Il postmoderno non ha più fiducia nell’avvenire. Crea per l’ascoltatore di oggi, privilegia la ricerca del piacere. Non teme l’impurità della mescolanza degli stili e dei generi. Trae ispirazione dagli stili del passato e moltiplica le citazioni. Tutti gli stili si equivalgono, se le creazioni incontrano il gusto degli ascoltatori. Non esiste più a priori alcuna barriera né censura. È benvenuto il ritorno alla tonalità. Il compositore modernista non concepiva il suo impegno estetico indipendentemente da quello politico (Berio, Boulez, Nono); il postmoderno è alla ricerca di un pubblico da ritrovare. La lunga marcia della modernità musicale non ha portato alla stabilità di un nuovo linguaggio universale, i nuovi atteggiamenti compositivi si definiscono e costruiscono per reazione contro di essa. Argomento in favore di una concezione naturalistica della tonalità è il suo ritorno in grande stile dopo gli eccessi ritenuti inudibili della musica seriale.
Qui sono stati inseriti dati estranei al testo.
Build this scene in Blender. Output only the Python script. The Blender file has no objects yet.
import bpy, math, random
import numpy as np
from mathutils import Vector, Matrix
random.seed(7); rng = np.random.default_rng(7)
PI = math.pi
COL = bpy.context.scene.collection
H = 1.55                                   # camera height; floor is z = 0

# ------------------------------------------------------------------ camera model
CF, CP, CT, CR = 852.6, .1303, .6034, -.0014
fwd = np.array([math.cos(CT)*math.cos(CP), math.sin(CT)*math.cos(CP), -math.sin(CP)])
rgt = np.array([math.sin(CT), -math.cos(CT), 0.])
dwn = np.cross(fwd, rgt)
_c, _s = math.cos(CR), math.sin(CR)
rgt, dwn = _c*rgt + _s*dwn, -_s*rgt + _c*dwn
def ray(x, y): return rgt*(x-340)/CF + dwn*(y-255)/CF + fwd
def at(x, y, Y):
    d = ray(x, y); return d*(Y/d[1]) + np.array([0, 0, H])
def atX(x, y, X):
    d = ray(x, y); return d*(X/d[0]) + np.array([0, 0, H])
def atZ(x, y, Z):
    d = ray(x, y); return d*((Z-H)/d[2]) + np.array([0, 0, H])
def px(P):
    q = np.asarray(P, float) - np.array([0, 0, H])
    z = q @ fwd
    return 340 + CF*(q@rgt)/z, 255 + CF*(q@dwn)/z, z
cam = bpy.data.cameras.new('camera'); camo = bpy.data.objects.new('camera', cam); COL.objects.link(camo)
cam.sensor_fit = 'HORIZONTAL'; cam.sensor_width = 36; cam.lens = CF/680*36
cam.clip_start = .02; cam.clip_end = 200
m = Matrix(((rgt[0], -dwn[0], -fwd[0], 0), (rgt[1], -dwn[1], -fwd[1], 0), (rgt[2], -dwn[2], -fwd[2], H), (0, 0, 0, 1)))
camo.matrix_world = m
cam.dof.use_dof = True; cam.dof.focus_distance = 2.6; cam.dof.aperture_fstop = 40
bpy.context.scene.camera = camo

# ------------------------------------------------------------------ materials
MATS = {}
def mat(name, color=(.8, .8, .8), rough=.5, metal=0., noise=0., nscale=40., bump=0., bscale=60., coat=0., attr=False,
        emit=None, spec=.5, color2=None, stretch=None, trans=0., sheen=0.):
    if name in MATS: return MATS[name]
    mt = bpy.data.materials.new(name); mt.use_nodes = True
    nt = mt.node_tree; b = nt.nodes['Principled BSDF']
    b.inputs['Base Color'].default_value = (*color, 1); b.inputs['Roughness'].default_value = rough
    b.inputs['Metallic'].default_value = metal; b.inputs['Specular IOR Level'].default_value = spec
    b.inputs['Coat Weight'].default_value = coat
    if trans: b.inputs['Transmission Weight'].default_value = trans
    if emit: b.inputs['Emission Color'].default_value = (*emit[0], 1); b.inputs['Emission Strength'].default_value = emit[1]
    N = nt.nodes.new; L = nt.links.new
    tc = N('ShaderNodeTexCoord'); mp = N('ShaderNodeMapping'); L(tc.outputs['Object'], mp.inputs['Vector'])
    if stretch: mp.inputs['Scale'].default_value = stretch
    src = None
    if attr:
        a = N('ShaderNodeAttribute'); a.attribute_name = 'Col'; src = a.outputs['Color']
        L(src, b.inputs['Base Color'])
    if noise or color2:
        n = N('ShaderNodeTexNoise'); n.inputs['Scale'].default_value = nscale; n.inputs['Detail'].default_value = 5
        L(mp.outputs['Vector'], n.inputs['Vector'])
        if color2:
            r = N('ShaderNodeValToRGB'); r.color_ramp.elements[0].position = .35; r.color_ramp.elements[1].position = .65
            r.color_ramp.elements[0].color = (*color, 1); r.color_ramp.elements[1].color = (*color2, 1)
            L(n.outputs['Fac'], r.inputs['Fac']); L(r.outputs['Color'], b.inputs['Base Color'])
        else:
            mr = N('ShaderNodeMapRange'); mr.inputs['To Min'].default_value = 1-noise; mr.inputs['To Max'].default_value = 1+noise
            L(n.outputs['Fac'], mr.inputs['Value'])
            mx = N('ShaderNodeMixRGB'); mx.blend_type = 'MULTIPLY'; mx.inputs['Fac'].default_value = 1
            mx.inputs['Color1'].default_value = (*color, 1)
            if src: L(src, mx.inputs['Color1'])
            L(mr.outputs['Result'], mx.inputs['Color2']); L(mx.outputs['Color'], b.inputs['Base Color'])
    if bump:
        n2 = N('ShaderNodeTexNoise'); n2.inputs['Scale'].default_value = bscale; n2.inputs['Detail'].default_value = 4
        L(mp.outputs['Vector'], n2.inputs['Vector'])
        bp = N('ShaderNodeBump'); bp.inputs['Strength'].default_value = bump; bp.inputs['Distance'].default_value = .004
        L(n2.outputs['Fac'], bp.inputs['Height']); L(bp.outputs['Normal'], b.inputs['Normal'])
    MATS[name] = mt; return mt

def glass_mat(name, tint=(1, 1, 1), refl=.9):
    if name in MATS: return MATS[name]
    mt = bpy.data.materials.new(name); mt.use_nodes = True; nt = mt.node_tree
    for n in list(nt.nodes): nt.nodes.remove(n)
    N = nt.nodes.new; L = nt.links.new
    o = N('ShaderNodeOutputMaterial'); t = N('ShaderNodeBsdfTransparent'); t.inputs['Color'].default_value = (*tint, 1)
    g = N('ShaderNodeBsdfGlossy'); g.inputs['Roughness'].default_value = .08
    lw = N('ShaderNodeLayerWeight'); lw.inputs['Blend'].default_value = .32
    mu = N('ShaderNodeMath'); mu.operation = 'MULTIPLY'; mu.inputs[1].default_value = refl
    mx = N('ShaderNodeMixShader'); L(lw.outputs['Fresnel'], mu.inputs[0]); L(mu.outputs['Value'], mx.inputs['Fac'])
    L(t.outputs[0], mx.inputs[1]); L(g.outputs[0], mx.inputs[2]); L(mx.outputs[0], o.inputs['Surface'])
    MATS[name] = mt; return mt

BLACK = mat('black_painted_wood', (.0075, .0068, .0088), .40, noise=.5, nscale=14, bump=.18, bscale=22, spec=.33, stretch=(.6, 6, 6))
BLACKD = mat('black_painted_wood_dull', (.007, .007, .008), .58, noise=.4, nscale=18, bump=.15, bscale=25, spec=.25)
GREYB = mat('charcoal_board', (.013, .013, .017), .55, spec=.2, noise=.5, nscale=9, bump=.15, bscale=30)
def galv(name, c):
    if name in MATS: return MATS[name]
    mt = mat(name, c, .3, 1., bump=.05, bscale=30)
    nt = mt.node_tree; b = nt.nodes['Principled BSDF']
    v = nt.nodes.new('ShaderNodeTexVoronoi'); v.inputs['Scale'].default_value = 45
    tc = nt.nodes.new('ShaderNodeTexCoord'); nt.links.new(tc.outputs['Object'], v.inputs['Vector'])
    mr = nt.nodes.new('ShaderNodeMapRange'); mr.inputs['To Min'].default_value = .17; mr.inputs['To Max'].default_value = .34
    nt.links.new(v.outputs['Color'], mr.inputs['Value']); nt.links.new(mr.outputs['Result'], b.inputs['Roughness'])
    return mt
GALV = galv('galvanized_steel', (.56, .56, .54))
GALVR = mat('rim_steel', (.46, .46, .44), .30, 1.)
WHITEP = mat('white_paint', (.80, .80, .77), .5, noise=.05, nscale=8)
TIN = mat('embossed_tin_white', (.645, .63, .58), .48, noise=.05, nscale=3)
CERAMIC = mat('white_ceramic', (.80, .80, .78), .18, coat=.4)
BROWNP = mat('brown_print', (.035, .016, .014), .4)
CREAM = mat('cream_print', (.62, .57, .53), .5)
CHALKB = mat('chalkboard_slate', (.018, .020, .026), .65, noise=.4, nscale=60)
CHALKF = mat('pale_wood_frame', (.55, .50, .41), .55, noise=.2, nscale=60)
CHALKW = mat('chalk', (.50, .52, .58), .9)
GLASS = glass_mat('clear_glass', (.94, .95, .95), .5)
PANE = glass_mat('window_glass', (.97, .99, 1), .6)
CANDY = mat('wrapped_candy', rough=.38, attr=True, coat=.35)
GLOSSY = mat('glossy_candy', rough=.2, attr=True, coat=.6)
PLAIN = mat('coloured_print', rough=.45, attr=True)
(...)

Con l’emergere del postmoderno si assiste al ritorno di concezioni del fatto musicale che attribuiscono grande rilievo ai sentimenti e agli affetti.
Per quanto concerne la storia della musica Guido Salvetti nella sua trattazione si pone in un quadro di ispirazione adorniana e privilegia il contesto economico-politico; affronta il periodo 1890-1930 in rapporto all’imperialismo, alla polarità Parigi-Vienna-Berlino e al regime fascista in Italia. Difficile è però stabilire legami fra l’economico-sociale, gli stili e i nuovi linguaggi del XX secolo. Il manifestarsi della Scuola di Darmstadt dimostra che alcuni compositori, all’indomani della guerra, dotati di una personalità molto spiccata, incoraggiati dall’ideologia del progresso, si sono posti anzitutto questioni di ordine musicale. Non è comunque il caso di cedere alle sirene del relativismo.